Color of Change cautions that "working class" and "working families" carry an imagined image coded as white, rural, and suburban, which effectively excludes Black families from the term's reach. Rather than dropping the term, the guide urges communicators to widen who it evokes by explicitly naming Black, white, and other working-class communities.
“Many people find the terms "low-class" and "poor" pejorative. Conversely, class solidarity exists in "poor people's movements" and many individuals proudly identify as "working class."”
In its socioeconomic-status guidance, the APA notes that while labels like "low-class" and "poor" can read as pejorative, "working class" functions differently: it is a label many people claim with pride and a banner for collective movements. The guide treats it as a self-identification to be respected rather than a term to avoid.
Synthesis
“Working class” is contested — a label many claim with pride, and one whose default image quietly excludes the people it should include. The two sources pull in opposite directions. APA treats it as a self-identification to respect: where “low-class” and “poor” read as pejorative, “class solidarity exists in ‘poor people’s movements’ and many individuals proudly identify as ‘working class.’” It is a claimed identity and an organizing banner, not a term to avoid.

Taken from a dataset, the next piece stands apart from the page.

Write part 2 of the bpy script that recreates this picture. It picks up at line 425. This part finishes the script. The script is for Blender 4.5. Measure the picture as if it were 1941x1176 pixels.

Color of Change names the catch. The image of “working class” families, it argues, “is one that is largely coded as ‘white’ within the public imagination” — associated with rural, suburban, and exurban communities, and applied to white people “whether or not they are actually working,” while Black families in the same economic strata are rarely granted the label. The term excludes rather than targets. Color of Change does not say drop it; it says widen who it evokes, by explicitly naming Black, white, and other working-class communities.
So “working class” is neither a clean use nor an avoid. It is a strong solidarity frame whose unstated default reads white, so the discipline is to make explicit who you mean rather than let the phrase carry its coded image. The same caution applies to the slogan “working families,” which can read as white and suburban unless paired with explicit inclusion. This page pairs with classism and disadvantaged.
Audience notes
- Journalists and editors. Don’t let “working class” or “working families” default to its coded-white image. When that’s who you mean, name Black, white, and other working-class communities explicitly rather than relying on the phrase to include them.
- Advocates and internal comms. It’s a solidarity banner — APA notes many individuals proudly identify as working class, alongside the class solidarity of poor people’s movements. The work is widening it, not dropping it.
- Watch the slogan. “Working families” as a stand-alone tagline can quietly read as white and suburban; pair it with explicit inclusion so it doesn’t exclude the families it’s meant to speak for.